Mazowiecki Park Krajobrazowy w Międzylesiu. Dystans - 15 km. Na starcie prawie 500 amatorów biegania. Trzecia z pięciu imprez Pucharu Maratonu Warszawskiego. - 26 września Maraton Warszawski. Te zawody to świetna forma przygotowań - twierdzi Jan Goleń, regularny uczestnik zawodów biegowych.
REKLAMA
Idea Pucharu Maratonu Warszawskiego jest jasna: jak najlepsze przygotowanie do głównej imprezy sezonu, czyli biegu po ulicach stolicy na dystansie 42 km i 195 m. - Zawody pucharowe zostały zaplanowane w czterotygodniowych odstępach. Najpierw biegaliśmy 5 km na Kępie Potockiej. Potem 10 km w Lesie Jana III Sobieskiego w Wawrze, teraz 15 km w Międzylesiu. Został nam jeszcze bieg na 20 km 4 sierpnia znowu w Międzylesiu i wreszcie 25 km w Wawrze 1 września. Równolegle zawodnicy pobiegną w Łodzi. 31 lipca na 20 km i 28 sierpnia na 25 km. Taki program przygotowań do maratonu, ze stopniowaniem coraz większych dystansów, opracowano w Stanach Zjednoczonych - mówi Magda Skrocka z Fundacji Maratonu Warszawskiego.
W sobotni poranek na starcie przy ul.

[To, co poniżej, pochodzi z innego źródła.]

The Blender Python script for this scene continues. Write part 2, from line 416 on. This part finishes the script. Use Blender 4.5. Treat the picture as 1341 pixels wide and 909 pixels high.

Przedwiośnie tuż za Centrum Zdrowia Dziecka stanęło prawie 500 biegaczy.
- Tak jak i poprzednio władze Wawra udostępniły nam teren za darmo. Musieliśmy płacić tylko za obsługę techniczną. Stąd opłata startowa w wysokości 10 zł - taki jest komunikat Fundacji.
- Ci, którzy trenują bieganie i tak o tej porze są w trasie. Ale im więcej takich imprez, tym trend do biegania jest bardziej powszechny. W grupie łatwiej zmusić się do wysiłku - mówi Jan Goleń.